## THE REQUEST
Return the whole listing, keeping every character the same.
━━ DATA EXCERPT ━━
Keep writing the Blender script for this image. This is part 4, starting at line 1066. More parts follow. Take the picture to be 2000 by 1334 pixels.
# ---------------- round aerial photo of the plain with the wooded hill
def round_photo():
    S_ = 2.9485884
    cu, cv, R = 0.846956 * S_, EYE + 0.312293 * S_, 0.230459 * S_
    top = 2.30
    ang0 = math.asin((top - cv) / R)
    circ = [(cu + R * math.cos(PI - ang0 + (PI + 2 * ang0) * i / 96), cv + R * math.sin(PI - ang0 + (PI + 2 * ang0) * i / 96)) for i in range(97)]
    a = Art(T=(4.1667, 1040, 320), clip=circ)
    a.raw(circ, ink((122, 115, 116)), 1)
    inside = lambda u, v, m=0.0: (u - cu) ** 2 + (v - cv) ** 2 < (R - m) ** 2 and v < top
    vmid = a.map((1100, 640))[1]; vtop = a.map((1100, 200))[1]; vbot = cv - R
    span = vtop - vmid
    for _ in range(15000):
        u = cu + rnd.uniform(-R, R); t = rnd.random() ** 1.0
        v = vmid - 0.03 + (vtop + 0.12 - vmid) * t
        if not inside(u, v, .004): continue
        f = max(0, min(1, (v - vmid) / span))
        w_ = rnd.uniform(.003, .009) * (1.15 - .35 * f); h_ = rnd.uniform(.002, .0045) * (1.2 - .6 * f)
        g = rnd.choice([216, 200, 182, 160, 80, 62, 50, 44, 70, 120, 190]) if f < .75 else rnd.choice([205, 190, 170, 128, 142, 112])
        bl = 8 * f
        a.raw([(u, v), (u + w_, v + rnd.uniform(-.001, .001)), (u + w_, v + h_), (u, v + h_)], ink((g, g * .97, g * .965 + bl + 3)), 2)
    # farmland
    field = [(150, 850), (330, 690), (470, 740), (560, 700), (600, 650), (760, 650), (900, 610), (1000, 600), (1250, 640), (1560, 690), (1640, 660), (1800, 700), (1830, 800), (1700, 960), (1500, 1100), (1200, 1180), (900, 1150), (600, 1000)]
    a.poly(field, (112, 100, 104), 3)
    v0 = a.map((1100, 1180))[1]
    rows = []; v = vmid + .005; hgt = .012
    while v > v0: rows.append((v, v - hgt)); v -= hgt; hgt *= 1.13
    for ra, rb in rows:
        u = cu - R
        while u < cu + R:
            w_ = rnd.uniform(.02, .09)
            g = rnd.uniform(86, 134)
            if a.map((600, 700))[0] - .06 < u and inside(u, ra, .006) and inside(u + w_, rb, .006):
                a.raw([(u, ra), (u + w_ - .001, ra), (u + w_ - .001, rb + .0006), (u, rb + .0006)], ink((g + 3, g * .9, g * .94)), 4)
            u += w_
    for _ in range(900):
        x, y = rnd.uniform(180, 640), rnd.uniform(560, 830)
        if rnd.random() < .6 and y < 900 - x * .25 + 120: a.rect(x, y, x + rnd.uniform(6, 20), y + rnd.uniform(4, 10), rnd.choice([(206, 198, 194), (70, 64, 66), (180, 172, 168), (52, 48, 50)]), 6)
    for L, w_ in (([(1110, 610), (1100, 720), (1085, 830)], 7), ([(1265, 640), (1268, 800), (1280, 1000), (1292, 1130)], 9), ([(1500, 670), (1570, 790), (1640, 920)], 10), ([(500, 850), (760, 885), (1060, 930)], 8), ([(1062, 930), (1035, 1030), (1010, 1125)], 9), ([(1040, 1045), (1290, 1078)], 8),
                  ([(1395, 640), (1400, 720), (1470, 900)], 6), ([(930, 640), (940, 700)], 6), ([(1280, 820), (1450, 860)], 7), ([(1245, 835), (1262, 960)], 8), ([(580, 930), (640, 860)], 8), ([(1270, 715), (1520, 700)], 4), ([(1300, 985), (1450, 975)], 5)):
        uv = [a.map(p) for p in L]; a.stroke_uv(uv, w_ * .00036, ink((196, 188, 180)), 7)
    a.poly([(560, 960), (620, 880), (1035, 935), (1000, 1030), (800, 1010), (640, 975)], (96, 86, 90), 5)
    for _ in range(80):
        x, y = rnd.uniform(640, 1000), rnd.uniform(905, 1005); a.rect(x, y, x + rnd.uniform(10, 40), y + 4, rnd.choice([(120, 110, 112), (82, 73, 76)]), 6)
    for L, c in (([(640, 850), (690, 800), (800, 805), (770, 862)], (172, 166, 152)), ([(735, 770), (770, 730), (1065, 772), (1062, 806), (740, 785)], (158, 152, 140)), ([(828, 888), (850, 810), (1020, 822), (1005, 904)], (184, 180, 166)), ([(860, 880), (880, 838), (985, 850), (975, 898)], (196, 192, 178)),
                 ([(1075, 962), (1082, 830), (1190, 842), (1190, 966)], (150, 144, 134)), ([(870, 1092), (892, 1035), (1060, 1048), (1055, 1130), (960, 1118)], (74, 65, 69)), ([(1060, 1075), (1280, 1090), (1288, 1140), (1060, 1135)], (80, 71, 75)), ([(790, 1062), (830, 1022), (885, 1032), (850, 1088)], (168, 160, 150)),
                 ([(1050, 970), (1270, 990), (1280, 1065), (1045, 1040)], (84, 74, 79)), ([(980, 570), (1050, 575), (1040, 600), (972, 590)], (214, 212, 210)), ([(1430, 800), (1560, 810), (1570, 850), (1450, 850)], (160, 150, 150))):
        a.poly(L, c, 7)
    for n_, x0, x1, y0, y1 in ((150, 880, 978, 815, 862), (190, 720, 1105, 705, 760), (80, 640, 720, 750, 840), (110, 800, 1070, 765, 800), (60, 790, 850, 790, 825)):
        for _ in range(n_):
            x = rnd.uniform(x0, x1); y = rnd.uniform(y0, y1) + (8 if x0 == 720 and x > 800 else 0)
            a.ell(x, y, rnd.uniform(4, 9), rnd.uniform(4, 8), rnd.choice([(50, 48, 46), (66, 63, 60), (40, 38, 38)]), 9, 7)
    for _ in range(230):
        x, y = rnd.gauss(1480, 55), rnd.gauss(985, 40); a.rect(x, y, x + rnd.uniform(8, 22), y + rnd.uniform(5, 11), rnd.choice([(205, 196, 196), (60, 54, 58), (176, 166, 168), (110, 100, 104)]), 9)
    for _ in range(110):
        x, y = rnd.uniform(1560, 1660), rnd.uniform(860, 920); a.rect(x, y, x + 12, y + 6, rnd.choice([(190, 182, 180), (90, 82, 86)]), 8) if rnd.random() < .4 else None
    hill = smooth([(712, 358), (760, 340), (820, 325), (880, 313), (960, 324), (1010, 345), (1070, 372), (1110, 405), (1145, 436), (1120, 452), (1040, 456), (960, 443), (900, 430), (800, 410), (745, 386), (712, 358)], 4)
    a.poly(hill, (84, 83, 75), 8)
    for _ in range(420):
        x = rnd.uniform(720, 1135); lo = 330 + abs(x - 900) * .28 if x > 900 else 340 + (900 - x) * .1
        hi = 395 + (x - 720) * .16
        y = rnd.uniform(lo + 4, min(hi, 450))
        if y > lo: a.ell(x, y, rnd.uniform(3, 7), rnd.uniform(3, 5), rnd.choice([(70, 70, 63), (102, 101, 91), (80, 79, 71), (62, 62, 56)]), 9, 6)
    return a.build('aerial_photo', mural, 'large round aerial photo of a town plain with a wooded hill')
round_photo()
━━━
## EXERCISE SOLUTION
Keep writing the Blender script for this image. This is part 4, starting at line 1066. More parts follow. Take the picture to be 2000 by 1334 pixels.
# ---------------- round aerial photo of the plain with the wooded hill
def round_photo():
    S_ = 2.9485884
    cu, cv, R = 0.846956 * S_, EYE + 0.312293 * S_, 0.230459 * S_
    top = 2.30
    ang0 = math.asin((top - cv) / R)
    circ = [(cu + R * math.cos(PI - ang0 + (PI + 2 * ang0) * i / 96), cv + R * math.sin(PI - ang0 + (PI + 2 * ang0) * i / 96)) for i in range(97)]
    a = Art(T=(4.1667, 1040, 320), clip=circ)
    a.raw(circ, ink((122, 115, 116)), 1)
    inside = lambda u, v, m=0.0: (u - cu) ** 2 + (v - cv) ** 2 < (R - m) ** 2 and v < top
    vmid = a.map((1100, 640))[1]; vtop = a.map((1100, 200))[1]; vbot = cv - R
    span = vtop - vmid
    for _ in range(15000):
        u = cu + rnd.uniform(-R, R); t = rnd.random() ** 1.0
        v = vmid - 0.03 + (vtop + 0.12 - vmid) * t
        if not inside(u, v, .004): continue
        f = max(0, min(1, (v - vmid) / span))
        w_ = rnd.uniform(.003, .009) * (1.15 - .35 * f); h_ = rnd.uniform(.002, .0045) * (1.2 - .6 * f)
        g = rnd.choice([216, 200, 182, 160, 80, 62, 50, 44, 70, 120, 190]) if f < .75 else rnd.choice([205, 190, 170, 128, 142, 112])
        bl = 8 * f
        a.raw([(u, v), (u + w_, v + rnd.uniform(-.001, .001)), (u + w_, v + h_), (u, v + h_)], ink((g, g * .97, g * .965 + bl + 3)), 2)
    # farmland
    field = [(150, 850), (330, 690), (470, 740), (560, 700), (600, 650), (760, 650), (900, 610), (1000, 600), (1250, 640), (1560, 690), (1640, 660), (1800, 700), (1830, 800), (1700, 960), (1500, 1100), (1200, 1180), (900, 1150), (600, 1000)]
    a.poly(field, (112, 100, 104), 3)
    v0 = a.map((1100, 1180))[1]
    rows = []; v = vmid + .005; hgt = .012
    while v > v0: rows.append((v, v - hgt)); v -= hgt; hgt *= 1.13
    for ra, rb in rows:
        u = cu - R
        while u < cu + R:
            w_ = rnd.uniform(.02, .09)
            g = rnd.uniform(86, 134)
            if a.map((600, 700))[0] - .06 < u and inside(u, ra, .006) and inside(u + w_, rb, .006):
                a.raw([(u, ra), (u + w_ - .001, ra), (u + w_ - .001, rb + .0006), (u, rb + .0006)], ink((g + 3, g * .9, g * .94)), 4)
            u += w_
    for _ in range(900):
        x, y = rnd.uniform(180, 640), rnd.uniform(560, 830)
        if rnd.random() < .6 and y < 900 - x * .25 + 120: a.rect(x, y, x + rnd.uniform(6, 20), y + rnd.uniform(4, 10), rnd.choice([(206, 198, 194), (70, 64, 66), (180, 172, 168), (52, 48, 50)]), 6)
    for L, w_ in (([(1110, 610), (1100, 720), (1085, 830)], 7), ([(1265, 640), (1268, 800), (1280, 1000), (1292, 1130)], 9), ([(1500, 670), (1570, 790), (1640, 920)], 10), ([(500, 850), (760, 885), (1060, 930)], 8), ([(1062, 930), (1035, 1030), (1010, 1125)], 9), ([(1040, 1045), (1290, 1078)], 8),
                  ([(1395, 640), (1400, 720), (1470, 900)], 6), ([(930, 640), (940, 700)], 6), ([(1280, 820), (1450, 860)], 7), ([(1245, 835), (1262, 960)], 8), ([(580, 930), (640, 860)], 8), ([(1270, 715), (1520, 700)], 4), ([(1300, 985), (1450, 975)], 5)):
        uv = [a.map(p) for p in L]; a.stroke_uv(uv, w_ * .00036, ink((196, 188, 180)), 7)
    a.poly([(560, 960), (620, 880), (1035, 935), (1000, 1030), (800, 1010), (640, 975)], (96, 86, 90), 5)
    for _ in range(80):
        x, y = rnd.uniform(640, 1000), rnd.uniform(905, 1005); a.rect(x, y, x + rnd.uniform(10, 40), y + 4, rnd.choice([(120, 110, 112), (82, 73, 76)]), 6)
    for L, c in (([(640, 850), (690, 800), (800, 805), (770, 862)], (172, 166, 152)), ([(735, 770), (770, 730), (1065, 772), (1062, 806), (740, 785)], (158, 152, 140)), ([(828, 888), (850, 810), (1020, 822), (1005, 904)], (184, 180, 166)), ([(860, 880), (880, 838), (985, 850), (975, 898)], (196, 192, 178)),
                 ([(1075, 962), (1082, 830), (1190, 842), (1190, 966)], (150, 144, 134)), ([(870, 1092), (892, 1035), (1060, 1048), (1055, 1130), (960, 1118)], (74, 65, 69)), ([(1060, 1075), (1280, 1090), (1288, 1140), (1060, 1135)], (80, 71, 75)), ([(790, 1062), (830, 1022), (885, 1032), (850, 1088)], (168, 160, 150)),
                 ([(1050, 970), (1270, 990), (1280, 1065), (1045, 1040)], (84, 74, 79)), ([(980, 570), (1050, 575), (1040, 600), (972, 590)], (214, 212, 210)), ([(1430, 800), (1560, 810), (1570, 850), (1450, 850)], (160, 150, 150))):
        a.poly(L, c, 7)
    for n_, x0, x1, y0, y1 in ((150, 880, 978, 815, 862), (190, 720, 1105, 705, 760), (80, 640, 720, 750, 840), (110, 800, 1070, 765, 800), (60, 790, 850, 790, 825)):
        for _ in range(n_):
            x = rnd.uniform(x0, x1); y = rnd.uniform(y0, y1) + (8 if x0 == 720 and x > 800 else 0)
            a.ell(x, y, rnd.uniform(4, 9), rnd.uniform(4, 8), rnd.choice([(50, 48, 46), (66, 63, 60), (40, 38, 38)]), 9, 7)
    for _ in range(230):
        x, y = rnd.gauss(1480, 55), rnd.gauss(985, 40); a.rect(x, y, x + rnd.uniform(8, 22), y + rnd.uniform(5, 11), rnd.choice([(205, 196, 196), (60, 54, 58), (176, 166, 168), (110, 100, 104)]), 9)
    for _ in range(110):
        x, y = rnd.uniform(1560, 1660), rnd.uniform(860, 920); a.rect(x, y, x + 12, y + 6, rnd.choice([(190, 182, 180), (90, 82, 86)]), 8) if rnd.random() < .4 else None
    hill = smooth([(712, 358), (760, 340), (820, 325), (880, 313), (960, 324), (1010, 345), (1070, 372), (1110, 405), (1145, 436), (1120, 452), (1040, 456), (960, 443), (900, 430), (800, 410), (745, 386), (712, 358)], 4)
    a.poly(hill, (84, 83, 75), 8)
    for _ in range(420):
        x = rnd.uniform(720, 1135); lo = 330 + abs(x - 900) * .28 if x > 900 else 340 + (900 - x) * .1
        hi = 395 + (x - 720) * .16
        y = rnd.uniform(lo + 4, min(hi, 450))
        if y > lo: a.ell(x, y, rnd.uniform(3, 7), rnd.uniform(3, 5), rnd.choice([(70, 70, 63), (102, 101, 91), (80, 79, 71), (62, 62, 56)]), 9, 6)
    return a.build('aerial_photo', mural, 'large round aerial photo of a town plain with a wooded hill')
round_photo()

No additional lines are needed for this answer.